Regarding what HSSS can do to compensate for the MDE’s lethargy in giving timely feedback on standardized tests: Other states manage to get their test results back to students in a timely manner, within a time frame in which the results are still meaningful and relevant. Since HSSS cannot control state-level functions, the next-best thing it can do is equip its students for the state exam. That is why each state-tested subject should have a full-length state test as its final. If there were any way to make this test official, I believe that would highly motivate our students to “get ‘er done” during the summer, and be on-track with their peers come August.
Even so, the survey points out that only a minority (4%) of summer schools exist only to help students pass a particular test (p. 8). There must be more of a heart to the program for it to be appealing to students. We should ask ourselves as HSSS teachers whether extra-curriculars might be the trick to providing the summer curriculum with the flexibility, innovation and creativity its students need, since implicit in re-teaching is the implication that the students “need help that goes beyond simply re-teaching the same material in the same way” (p. 15).Therefore, keeping extra-curriculars as an exciting and rewarding part of the summer school day will be important. This is an outlet through which subjects can be extended into realms which actually appeal to students in ways that English and history class can’t – in drama club, for example, where students may find themselves almost accidentally enjoying what they learn about characterization and historical time periods.
As I see it, success for my summer school students in English I/II will be their demonstrated aptitude to pass the English II state exam.

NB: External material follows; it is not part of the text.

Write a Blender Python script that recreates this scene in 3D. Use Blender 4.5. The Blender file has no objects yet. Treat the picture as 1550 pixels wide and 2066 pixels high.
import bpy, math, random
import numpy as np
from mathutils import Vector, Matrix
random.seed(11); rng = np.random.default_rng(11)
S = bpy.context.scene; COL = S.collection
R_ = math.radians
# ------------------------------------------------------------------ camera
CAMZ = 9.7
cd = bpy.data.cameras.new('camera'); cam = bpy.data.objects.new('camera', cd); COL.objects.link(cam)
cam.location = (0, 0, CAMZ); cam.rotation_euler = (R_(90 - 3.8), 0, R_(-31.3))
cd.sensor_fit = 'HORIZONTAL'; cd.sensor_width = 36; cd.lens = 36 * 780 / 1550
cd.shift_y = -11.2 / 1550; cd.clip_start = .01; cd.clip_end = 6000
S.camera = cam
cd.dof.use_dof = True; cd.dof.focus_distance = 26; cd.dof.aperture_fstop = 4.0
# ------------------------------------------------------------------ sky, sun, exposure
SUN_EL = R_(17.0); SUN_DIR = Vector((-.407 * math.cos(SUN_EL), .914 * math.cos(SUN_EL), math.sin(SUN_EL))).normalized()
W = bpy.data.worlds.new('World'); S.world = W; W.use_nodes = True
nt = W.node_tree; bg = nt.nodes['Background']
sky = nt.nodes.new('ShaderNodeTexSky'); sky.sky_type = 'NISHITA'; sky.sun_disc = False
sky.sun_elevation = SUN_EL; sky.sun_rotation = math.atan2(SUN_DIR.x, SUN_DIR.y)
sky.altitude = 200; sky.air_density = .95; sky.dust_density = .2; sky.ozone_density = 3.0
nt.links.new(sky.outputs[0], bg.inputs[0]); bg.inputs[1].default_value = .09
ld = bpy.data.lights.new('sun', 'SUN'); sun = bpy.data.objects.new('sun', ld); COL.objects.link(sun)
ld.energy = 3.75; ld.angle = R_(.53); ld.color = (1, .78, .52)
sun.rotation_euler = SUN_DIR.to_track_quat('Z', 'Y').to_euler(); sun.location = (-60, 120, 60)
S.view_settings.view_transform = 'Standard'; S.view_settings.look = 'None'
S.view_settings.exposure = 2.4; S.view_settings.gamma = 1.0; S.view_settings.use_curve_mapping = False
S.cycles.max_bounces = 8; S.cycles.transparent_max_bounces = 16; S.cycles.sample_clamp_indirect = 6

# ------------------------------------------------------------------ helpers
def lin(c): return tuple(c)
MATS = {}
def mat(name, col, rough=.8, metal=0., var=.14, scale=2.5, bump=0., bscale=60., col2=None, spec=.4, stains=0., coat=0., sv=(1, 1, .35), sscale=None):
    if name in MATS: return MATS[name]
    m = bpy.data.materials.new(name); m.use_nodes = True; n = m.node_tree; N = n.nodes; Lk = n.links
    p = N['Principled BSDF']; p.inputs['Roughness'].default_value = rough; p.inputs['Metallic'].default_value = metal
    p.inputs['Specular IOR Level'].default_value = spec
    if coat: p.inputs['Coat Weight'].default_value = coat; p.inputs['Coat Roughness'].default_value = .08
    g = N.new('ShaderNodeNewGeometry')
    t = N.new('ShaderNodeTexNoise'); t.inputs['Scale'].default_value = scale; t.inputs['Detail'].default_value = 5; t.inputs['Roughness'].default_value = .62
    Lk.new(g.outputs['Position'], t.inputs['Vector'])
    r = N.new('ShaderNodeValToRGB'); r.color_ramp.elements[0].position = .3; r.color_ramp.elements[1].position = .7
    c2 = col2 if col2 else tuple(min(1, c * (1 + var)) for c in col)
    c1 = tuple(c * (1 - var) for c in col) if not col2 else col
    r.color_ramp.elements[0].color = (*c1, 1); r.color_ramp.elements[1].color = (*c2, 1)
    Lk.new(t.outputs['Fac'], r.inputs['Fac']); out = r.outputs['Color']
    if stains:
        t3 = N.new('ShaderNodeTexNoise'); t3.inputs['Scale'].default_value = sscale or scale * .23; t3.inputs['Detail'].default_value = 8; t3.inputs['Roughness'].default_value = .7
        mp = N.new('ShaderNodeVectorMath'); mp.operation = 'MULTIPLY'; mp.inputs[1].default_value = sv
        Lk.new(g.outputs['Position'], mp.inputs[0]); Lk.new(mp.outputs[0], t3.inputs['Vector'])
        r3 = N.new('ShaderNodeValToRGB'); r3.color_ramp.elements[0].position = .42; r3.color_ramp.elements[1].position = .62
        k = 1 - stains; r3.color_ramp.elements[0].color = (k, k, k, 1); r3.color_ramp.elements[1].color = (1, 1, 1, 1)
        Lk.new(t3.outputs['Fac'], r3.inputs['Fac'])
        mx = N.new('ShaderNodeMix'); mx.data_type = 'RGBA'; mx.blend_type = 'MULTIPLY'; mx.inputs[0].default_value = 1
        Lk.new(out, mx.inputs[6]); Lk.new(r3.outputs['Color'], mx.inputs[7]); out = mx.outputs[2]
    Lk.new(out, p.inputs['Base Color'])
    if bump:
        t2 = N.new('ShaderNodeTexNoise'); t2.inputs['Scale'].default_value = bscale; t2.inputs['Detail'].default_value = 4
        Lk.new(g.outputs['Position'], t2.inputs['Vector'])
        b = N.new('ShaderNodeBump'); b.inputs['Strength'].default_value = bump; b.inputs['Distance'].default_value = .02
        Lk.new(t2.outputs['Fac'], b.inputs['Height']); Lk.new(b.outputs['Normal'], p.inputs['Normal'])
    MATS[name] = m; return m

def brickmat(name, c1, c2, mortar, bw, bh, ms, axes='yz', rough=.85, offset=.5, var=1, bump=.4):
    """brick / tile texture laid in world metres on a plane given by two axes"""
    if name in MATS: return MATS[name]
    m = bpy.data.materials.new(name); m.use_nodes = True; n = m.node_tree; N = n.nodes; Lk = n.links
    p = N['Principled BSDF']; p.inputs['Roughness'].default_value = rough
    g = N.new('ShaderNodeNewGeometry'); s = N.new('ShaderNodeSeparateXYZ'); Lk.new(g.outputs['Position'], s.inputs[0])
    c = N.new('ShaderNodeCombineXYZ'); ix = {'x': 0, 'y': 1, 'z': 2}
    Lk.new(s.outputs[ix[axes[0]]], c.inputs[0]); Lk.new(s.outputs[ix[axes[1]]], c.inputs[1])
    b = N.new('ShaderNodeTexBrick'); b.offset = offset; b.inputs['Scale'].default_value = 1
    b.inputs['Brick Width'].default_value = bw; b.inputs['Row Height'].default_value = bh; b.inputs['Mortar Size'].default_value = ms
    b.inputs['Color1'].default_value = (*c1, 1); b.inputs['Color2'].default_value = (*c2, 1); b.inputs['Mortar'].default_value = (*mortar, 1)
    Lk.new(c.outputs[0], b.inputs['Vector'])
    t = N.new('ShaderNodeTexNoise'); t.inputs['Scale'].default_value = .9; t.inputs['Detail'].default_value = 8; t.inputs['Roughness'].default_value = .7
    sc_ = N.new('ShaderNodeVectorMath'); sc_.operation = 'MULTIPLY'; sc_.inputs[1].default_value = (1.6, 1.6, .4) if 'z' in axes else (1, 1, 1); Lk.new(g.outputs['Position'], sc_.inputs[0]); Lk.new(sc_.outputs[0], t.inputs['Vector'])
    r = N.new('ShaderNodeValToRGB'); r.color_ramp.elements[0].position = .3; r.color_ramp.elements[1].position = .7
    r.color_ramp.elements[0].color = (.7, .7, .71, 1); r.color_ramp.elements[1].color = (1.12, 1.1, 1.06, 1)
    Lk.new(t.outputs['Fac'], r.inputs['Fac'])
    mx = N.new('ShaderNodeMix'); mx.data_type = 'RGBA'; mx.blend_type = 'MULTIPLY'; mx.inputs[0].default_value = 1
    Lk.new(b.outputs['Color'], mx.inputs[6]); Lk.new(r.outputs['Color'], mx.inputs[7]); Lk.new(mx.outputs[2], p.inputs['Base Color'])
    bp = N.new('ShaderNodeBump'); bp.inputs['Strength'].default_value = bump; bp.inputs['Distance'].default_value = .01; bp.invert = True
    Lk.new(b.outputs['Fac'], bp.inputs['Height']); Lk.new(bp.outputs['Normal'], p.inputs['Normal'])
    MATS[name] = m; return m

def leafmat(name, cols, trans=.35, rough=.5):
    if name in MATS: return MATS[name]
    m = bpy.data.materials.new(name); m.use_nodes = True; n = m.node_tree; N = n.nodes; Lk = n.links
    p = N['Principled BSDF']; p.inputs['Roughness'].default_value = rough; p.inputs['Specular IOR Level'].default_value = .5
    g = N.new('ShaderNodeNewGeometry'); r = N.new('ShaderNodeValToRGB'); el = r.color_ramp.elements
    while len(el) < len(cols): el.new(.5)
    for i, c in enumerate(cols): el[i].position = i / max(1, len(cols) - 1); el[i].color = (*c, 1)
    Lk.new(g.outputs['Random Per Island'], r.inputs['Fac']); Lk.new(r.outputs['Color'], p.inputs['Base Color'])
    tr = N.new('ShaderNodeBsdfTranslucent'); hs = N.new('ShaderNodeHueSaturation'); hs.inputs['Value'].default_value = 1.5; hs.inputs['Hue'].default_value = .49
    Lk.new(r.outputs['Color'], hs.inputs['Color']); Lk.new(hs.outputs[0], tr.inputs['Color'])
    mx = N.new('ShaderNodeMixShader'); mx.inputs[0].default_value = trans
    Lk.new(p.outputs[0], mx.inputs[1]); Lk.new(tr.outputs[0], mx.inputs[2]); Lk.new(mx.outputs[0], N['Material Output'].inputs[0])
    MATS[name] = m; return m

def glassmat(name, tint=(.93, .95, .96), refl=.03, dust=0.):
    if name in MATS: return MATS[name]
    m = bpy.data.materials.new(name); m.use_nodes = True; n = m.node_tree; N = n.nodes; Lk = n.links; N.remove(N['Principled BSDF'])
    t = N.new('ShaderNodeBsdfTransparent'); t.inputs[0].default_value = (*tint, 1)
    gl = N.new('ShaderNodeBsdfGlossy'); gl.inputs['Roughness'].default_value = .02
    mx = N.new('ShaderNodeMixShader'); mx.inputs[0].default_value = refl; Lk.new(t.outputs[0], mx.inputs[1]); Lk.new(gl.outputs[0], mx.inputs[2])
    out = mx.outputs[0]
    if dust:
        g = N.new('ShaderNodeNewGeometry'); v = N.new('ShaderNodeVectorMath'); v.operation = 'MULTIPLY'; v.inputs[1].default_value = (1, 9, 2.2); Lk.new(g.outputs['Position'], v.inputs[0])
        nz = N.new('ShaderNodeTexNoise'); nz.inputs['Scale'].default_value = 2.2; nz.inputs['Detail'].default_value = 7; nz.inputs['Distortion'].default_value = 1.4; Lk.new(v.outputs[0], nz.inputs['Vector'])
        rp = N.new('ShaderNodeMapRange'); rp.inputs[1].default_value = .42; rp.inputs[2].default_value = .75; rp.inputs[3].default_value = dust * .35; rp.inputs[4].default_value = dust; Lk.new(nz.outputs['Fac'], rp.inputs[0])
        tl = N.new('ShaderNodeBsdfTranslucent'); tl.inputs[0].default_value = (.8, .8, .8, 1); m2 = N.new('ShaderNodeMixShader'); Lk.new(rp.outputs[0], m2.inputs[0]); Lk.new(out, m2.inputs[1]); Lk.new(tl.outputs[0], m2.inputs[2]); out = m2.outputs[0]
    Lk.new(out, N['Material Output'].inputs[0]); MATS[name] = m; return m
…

We gave this exam to our students at the end of summer school last year, and few passed. My expectations, or at least hopes, are higher this year. The evidence I will need to see to identify their overall success is 80% mastery among our students after each weekly exam. If 80% do not pass our teacher-made exams, then success is not being reached. I also believe that success is being reached if returning students – either ours from last summer or the middle school teachers’ students – demonstrate higher reading comprehension and composition levels than they did before. Fostering autonomy in our students, expressed in the self-monitoring they need to know when and how to ask for help and to be self-starters, will be a goal I bring to our class this summer. Thus, a secondary indicator of success will be the visible proof that the students can work more independently by the end of the summer than they were able to do at the beginning.

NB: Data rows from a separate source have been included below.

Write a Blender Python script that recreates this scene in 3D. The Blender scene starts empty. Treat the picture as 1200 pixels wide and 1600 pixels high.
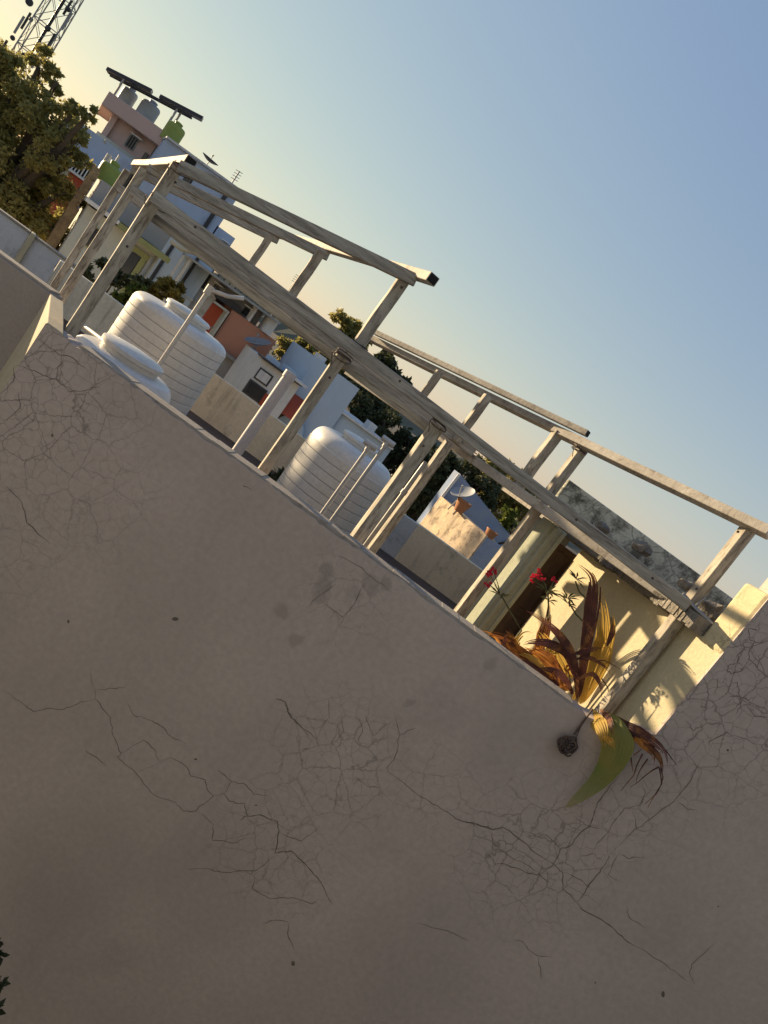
import bpy, bmesh, math, random
from mathutils import Vector, Matrix
random.seed(7)
C = bpy.context.scene.collection
sc = bpy.context.scene

# ------------------------------------------------------------------ camera, sky, sun, exposure
F = 1180.0                                   # focal length in pixels of the 1200 x 1600 photograph
HOR = 135.0                                  # the horizon lies this far above the picture centre (levelled frame)
ROLL = math.radians(36.0)                    # the photographer held the phone tilted
PITCH = math.atan(HOR / F)
cp, sp_ = math.cos(PITCH), math.sin(PITCH)
EYE = Vector((0.0, 0.0, 8.0))
cr, sr = math.cos(ROLL), math.sin(ROLL)
fwd = Vector((0, cp, -sp_)); rgt = Vector((1, 0, 0)); upv = Vector((0, sp_, cp))
c_r = rgt * cr + upv * sr
c_u = rgt * -sr + upv * cr
cam_d = bpy.data.cameras.new('camera'); cam = bpy.data.objects.new('camera', cam_d); C.objects.link(cam)
cam_d.sensor_fit = 'VERTICAL'; cam_d.sensor_height = 24.0; cam_d.lens = 24.0 * F / 1600.0
cam_d.clip_start = 0.05; cam_d.clip_end = 6000
cam.matrix_world = Matrix(((c_r.x, c_u.x, -fwd.x, EYE.x), (c_r.y, c_u.y, -fwd.y, EYE.y), (c_r.z, c_u.z, -fwd.z, EYE.z), (0, 0, 0, 1)))
sc.camera = cam

SUN_AZ = math.radians(60.0)                  # left of straight ahead
SUN_EL = math.radians(7.0)
S = Vector((-math.sin(SUN_AZ) * math.cos(SUN_EL), math.cos(SUN_AZ) * math.cos(SUN_EL), math.sin(SUN_EL)))
w = bpy.data.worlds.new('World'); sc.world = w; w.use_nodes = True
nt = w.node_tree; nt.nodes.clear()
sky = nt.nodes.new('ShaderNodeTexSky'); sky.sky_type = 'NISHITA'; sky.sun_disc = False
sky.sun_elevation = SUN_EL; sky.sun_rotation = -SUN_AZ
sky.air_density = 1.35; sky.dust_density = 0.3; sky.ozone_density = 1.0; sky.altitude = 0
EXPO = 1.15
bg = nt.nodes.new('ShaderNodeBackground'); bg.inputs[1].default_value = 0.15
wo = nt.nodes.new('ShaderNodeOutputWorld')
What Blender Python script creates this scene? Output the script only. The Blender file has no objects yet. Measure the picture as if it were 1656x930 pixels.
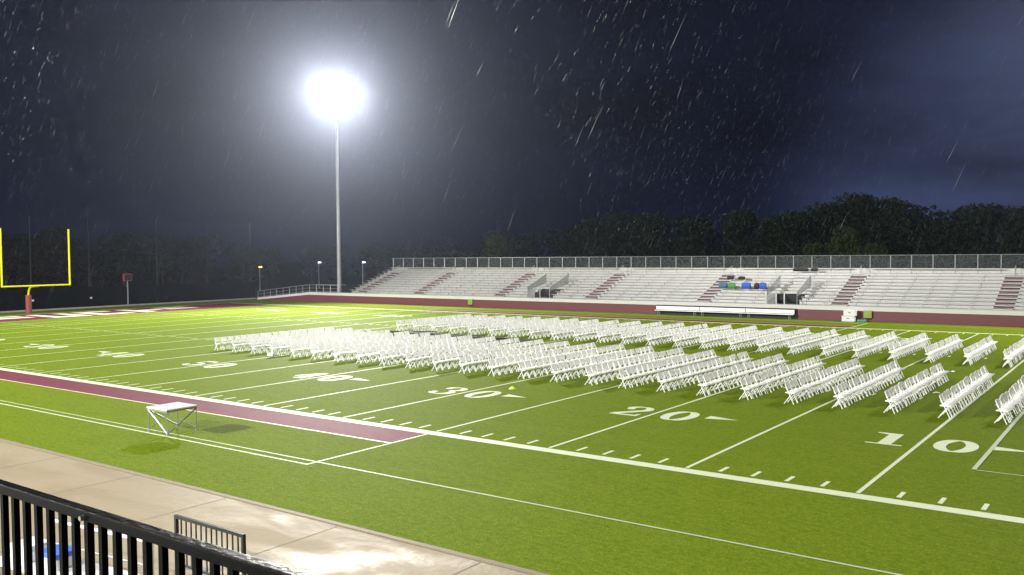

To ensure this success, I will encourage our team (the Sophomoric Studs) to implement individual, regular tutoring for the students (since we are fortunate to find ourselves in the luxurious, multiple-teacher set-up) and also to embed mini-lessons within our lessons on how to study and how to be a successful student – and hopefully not in the form of a corny, ineffective lecture, as I recall getting in middle school.
The recommendations on page 18 strike me as agreeably attuned to instituting greater equality into our public schools. I heartedly agree that summer schools should be provided free of charge to students who need the reinforcement and greater attention. Many of these students, I am sure, got to this point because other students (through their distractions and poor conduct in classrooms during the traditional year) robbed them of attention from their teacher, who is overburdened with discipline and other tasks at that time, to give the quiet strugglers the attention they need. So it is still owed to them. So long as summer schools enforce extremely strict conduct expectations, that indebted attention for those students can be protected. Timely catch up, instead of overdue remediation, IS an integral part of the schooling process that rests on the state’s shoulders to deliver. Overdue remediation is about as effective as creek water on an open wound. Though the idea of having state-mandated standards for summer schools at first rubbed me the wrong way (recommendation #4), but in fact, that might be the key to (a) enforcing strict discipline standards at summer school (low tolerance for chronically disruptive students) and (b) ensuring that summer school is intensive, rigorous and tight, and not merely an impotent, aimless, sloppy attempt at overdue remediation.
Recommendations 5 through 7 are great – requiring highly qualified faculty, the call for rigorous evaluation of the program and providing students with innovative alternative teaching styles – but implementing them will require ample professional development and support from state resources. This can be done; the resources simply need to be delivered to the schools themselves (i.e., state evaluators and curriculum specialists from the state ought to do school visits with the mission of helping and equipping teachers). I think these are the most problematic to institute because of the sluggishness that bureaucracy brings whenever delivery of human resources is involved.
My favorite recommendation was for incorporating summer school as a term that can be avoided by performing at proficient achievement levels during the three other quarters of the year. This strikes me as a fantastic motivator for our students to bring it upon themselves to strive. A puzzle piece perennially missing from our discourses on how to address low student motivation levels is what motivators we as educators can offer them, since those that exist for them already (the freedom and fun of college, instead of premature motherhood, for example) are often outside of their immediate vision.